#### Task objective:
Write each line out exactly, leaving none out.

#### Dataset extract:
•••••
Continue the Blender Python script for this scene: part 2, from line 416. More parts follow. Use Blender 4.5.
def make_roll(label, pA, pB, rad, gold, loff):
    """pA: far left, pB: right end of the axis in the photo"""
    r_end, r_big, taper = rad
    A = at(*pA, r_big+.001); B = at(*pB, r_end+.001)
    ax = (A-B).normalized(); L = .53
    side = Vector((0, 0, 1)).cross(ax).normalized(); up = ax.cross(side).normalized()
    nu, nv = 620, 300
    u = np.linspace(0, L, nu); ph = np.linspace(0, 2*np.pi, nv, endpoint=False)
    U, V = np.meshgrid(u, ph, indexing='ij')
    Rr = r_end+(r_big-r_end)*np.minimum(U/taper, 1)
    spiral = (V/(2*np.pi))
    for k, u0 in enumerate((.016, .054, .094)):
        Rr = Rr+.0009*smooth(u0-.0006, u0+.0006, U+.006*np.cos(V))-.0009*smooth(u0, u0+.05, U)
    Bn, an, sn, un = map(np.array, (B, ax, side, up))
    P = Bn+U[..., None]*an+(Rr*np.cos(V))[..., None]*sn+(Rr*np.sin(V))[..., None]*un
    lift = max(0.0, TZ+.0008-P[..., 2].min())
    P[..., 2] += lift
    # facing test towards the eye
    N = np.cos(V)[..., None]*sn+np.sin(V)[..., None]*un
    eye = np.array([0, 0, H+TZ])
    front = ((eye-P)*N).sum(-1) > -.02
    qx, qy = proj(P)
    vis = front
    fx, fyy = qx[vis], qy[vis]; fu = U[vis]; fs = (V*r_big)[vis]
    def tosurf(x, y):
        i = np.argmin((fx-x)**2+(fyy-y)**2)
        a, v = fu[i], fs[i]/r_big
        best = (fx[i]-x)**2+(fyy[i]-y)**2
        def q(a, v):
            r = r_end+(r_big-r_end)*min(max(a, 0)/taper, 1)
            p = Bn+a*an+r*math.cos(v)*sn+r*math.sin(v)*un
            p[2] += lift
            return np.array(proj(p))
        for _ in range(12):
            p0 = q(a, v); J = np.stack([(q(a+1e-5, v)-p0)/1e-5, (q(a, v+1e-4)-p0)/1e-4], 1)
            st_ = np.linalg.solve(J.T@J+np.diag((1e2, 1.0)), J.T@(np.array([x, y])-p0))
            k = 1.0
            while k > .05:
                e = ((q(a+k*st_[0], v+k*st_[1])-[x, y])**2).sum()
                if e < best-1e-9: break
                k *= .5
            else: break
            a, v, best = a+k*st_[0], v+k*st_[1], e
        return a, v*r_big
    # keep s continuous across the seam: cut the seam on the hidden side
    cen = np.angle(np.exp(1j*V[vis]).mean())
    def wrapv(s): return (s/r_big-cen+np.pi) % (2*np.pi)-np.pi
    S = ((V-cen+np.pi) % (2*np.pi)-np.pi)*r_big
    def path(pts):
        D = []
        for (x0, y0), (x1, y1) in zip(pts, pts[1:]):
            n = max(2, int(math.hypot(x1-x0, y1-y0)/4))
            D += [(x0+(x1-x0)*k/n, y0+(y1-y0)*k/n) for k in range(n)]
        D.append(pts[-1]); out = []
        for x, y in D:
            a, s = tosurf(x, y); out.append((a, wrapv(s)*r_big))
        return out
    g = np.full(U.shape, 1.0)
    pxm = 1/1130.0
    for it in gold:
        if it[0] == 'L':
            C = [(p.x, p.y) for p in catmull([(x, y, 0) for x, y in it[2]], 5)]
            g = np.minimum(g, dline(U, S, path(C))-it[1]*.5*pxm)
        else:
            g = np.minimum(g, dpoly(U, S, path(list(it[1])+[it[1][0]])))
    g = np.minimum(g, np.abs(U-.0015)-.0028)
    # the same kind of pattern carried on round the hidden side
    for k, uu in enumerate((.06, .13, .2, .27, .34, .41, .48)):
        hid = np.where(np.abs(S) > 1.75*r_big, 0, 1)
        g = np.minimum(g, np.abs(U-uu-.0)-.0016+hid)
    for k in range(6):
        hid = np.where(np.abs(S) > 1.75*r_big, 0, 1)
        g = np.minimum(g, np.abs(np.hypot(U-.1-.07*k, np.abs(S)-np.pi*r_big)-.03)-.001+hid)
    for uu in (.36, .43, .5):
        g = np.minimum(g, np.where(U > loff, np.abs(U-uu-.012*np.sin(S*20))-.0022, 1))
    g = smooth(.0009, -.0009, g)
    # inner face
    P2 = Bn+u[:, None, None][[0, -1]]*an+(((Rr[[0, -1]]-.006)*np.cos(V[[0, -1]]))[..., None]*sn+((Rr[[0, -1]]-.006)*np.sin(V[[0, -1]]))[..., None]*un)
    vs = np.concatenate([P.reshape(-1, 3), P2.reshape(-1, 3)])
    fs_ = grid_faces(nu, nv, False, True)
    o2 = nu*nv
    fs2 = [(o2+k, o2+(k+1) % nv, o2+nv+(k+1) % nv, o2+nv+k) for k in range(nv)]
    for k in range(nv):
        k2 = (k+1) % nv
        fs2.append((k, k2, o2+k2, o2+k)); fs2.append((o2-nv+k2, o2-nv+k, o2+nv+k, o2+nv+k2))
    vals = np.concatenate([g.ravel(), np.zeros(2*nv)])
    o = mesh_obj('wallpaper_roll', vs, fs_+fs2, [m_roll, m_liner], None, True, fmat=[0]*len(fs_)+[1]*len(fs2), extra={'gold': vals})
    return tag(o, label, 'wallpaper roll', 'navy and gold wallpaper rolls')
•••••
#### Response to the exercise:
Continue the Blender Python script for this scene: part 2, from line 416. More parts follow. Use Blender 4.5.
def make_roll(label, pA, pB, rad, gold, loff):
    """pA: far left, pB: right end of the axis in the photo"""
    r_end, r_big, taper = rad
    A = at(*pA, r_big+.001); B = at(*pB, r_end+.001)
    ax = (A-B).normalized(); L = .53
    side = Vector((0, 0, 1)).cross(ax).normalized(); up = ax.cross(side).normalized()
    nu, nv = 620, 300
    u = np.linspace(0, L, nu); ph = np.linspace(0, 2*np.pi, nv, endpoint=False)
    U, V = np.meshgrid(u, ph, indexing='ij')
    Rr = r_end+(r_big-r_end)*np.minimum(U/taper, 1)
    spiral = (V/(2*np.pi))
    for k, u0 in enumerate((.016, .054, .094)):
        Rr = Rr+.0009*smooth(u0-.0006, u0+.0006, U+.006*np.cos(V))-.0009*smooth(u0, u0+.05, U)
    Bn, an, sn, un = map(np.array, (B, ax, side, up))
    P = Bn+U[..., None]*an+(Rr*np.cos(V))[..., None]*sn+(Rr*np.sin(V))[..., None]*un
    lift = max(0.0, TZ+.0008-P[..., 2].min())
    P[..., 2] += lift
    # facing test towards the eye
    N = np.cos(V)[..., None]*sn+np.sin(V)[..., None]*un
    eye = np.array([0, 0, H+TZ])
    front = ((eye-P)*N).sum(-1) > -.02
    qx, qy = proj(P)
    vis = front
    fx, fyy = qx[vis], qy[vis]; fu = U[vis]; fs = (V*r_big)[vis]
    def tosurf(x, y):
        i = np.argmin((fx-x)**2+(fyy-y)**2)
        a, v = fu[i], fs[i]/r_big
        best = (fx[i]-x)**2+(fyy[i]-y)**2
        def q(a, v):
            r = r_end+(r_big-r_end)*min(max(a, 0)/taper, 1)
            p = Bn+a*an+r*math.cos(v)*sn+r*math.sin(v)*un
            p[2] += lift
            return np.array(proj(p))
        for _ in range(12):
            p0 = q(a, v); J = np.stack([(q(a+1e-5, v)-p0)/1e-5, (q(a, v+1e-4)-p0)/1e-4], 1)
            st_ = np.linalg.solve(J.T@J+np.diag((1e2, 1.0)), J.T@(np.array([x, y])-p0))
            k = 1.0
            while k > .05:
                e = ((q(a+k*st_[0], v+k*st_[1])-[x, y])**2).sum()
                if e < best-1e-9: break
                k *= .5
            else: break
            a, v, best = a+k*st_[0], v+k*st_[1], e
        return a, v*r_big
    # keep s continuous across the seam: cut the seam on the hidden side
    cen = np.angle(np.exp(1j*V[vis]).mean())
    def wrapv(s): return (s/r_big-cen+np.pi) % (2*np.pi)-np.pi
    S = ((V-cen+np.pi) % (2*np.pi)-np.pi)*r_big
    def path(pts):
        D = []
        for (x0, y0), (x1, y1) in zip(pts, pts[1:]):
            n = max(2, int(math.hypot(x1-x0, y1-y0)/4))
            D += [(x0+(x1-x0)*k/n, y0+(y1-y0)*k/n) for k in range(n)]
        D.append(pts[-1]); out = []
        for x, y in D:
            a, s = tosurf(x, y); out.append((a, wrapv(s)*r_big))
        return out
    g = np.full(U.shape, 1.0)
    pxm = 1/1130.0
    for it in gold:
        if it[0] == 'L':
            C = [(p.x, p.y) for p in catmull([(x, y, 0) for x, y in it[2]], 5)]
            g = np.minimum(g, dline(U, S, path(C))-it[1]*.5*pxm)
        else:
            g = np.minimum(g, dpoly(U, S, path(list(it[1])+[it[1][0]])))
    g = np.minimum(g, np.abs(U-.0015)-.0028)
    # the same kind of pattern carried on round the hidden side
    for k, uu in enumerate((.06, .13, .2, .27, .34, .41, .48)):
        hid = np.where(np.abs(S) > 1.75*r_big, 0, 1)
        g = np.minimum(g, np.abs(U-uu-.0)-.0016+hid)
    for k in range(6):
        hid = np.where(np.abs(S) > 1.75*r_big, 0, 1)
        g = np.minimum(g, np.abs(np.hypot(U-.1-.07*k, np.abs(S)-np.pi*r_big)-.03)-.001+hid)
    for uu in (.36, .43, .5):
        g = np.minimum(g, np.where(U > loff, np.abs(U-uu-.012*np.sin(S*20))-.0022, 1))
    g = smooth(.0009, -.0009, g)
    # inner face
    P2 = Bn+u[:, None, None][[0, -1]]*an+(((Rr[[0, -1]]-.006)*np.cos(V[[0, -1]]))[..., None]*sn+((Rr[[0, -1]]-.006)*np.sin(V[[0, -1]]))[..., None]*un)
    vs = np.concatenate([P.reshape(-1, 3), P2.reshape(-1, 3)])
    fs_ = grid_faces(nu, nv, False, True)
    o2 = nu*nv
    fs2 = [(o2+k, o2+(k+1) % nv, o2+nv+(k+1) % nv, o2+nv+k) for k in range(nv)]
    for k in range(nv):
        k2 = (k+1) % nv
        fs2.append((k, k2, o2+k2, o2+k)); fs2.append((o2-nv+k2, o2-nv+k, o2+nv+k, o2+nv+k2))
    vals = np.concatenate([g.ravel(), np.zeros(2*nv)])
    o = mesh_obj('wallpaper_roll', vs, fs_+fs2, [m_roll, m_liner], None, True, fmat=[0]*len(fs_)+[1]*len(fs2), extra={'gold': vals})
    return tag(o, label, 'wallpaper roll', 'navy and gold wallpaper rolls')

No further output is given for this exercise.